Deferred tax is recognized; subjects to the consideration of prudence, on timing differences, being the difference between taxable incomes and accounting income that originate in one period and are capable of reversal in one or more subsequent periods. Deferred Tax assets is recognized and carried forward only to the extent that there is reasonable certainty that there will be sufficient future taxable income to realize such assets.

(n) Employee Benefit:

(i) Short Term Employee Benefit like leave benefit are paid along with salary & wages on a month to month basis.

(ii) Liability on account of gratuity payable to employees on retirement benefits is accounted on payment basis.

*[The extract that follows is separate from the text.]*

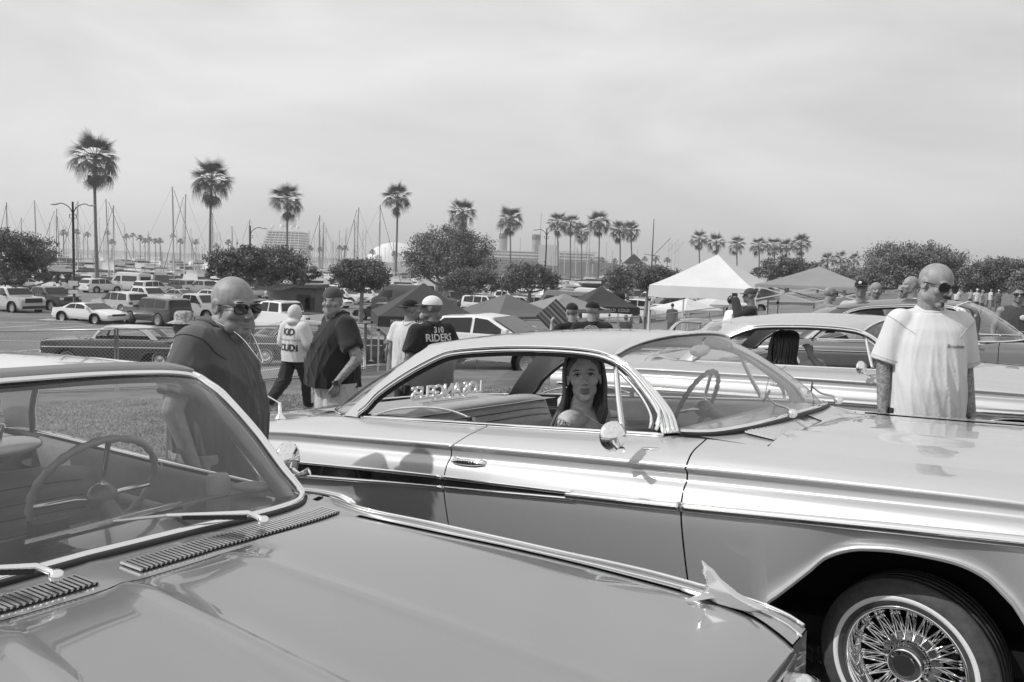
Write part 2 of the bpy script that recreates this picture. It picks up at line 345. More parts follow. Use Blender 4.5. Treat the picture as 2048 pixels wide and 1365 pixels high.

(iii) Employer Contributions to Employee Provident Fund are charged to Profit & Loss Account during the year.

(iv) Bonus to employees are charged to profit & loss account, on the basis of actual payment on year to year basis.

(o) Earnings Per Share:

Basic earnings per share is calculated by dividing the net profit or loss for the year attributable to equity share holder by weighted average numbers of equity share outstanding during the year. The number of shares used in computing diluted earnings per shares comprises the weighted average number of shares considered for deriving basic earnings per share, and also the weighted average no of equity share which may issue on the conversion of all dilutive potential shares. Similarly, previous year E.P.S have been restated accordingly.

(p) Investments:

Long Term Investments are valued at cost unless there is a permanent diminution in the value of Investments. And Short-term Investments are valued at cost or NRV whichever is lower.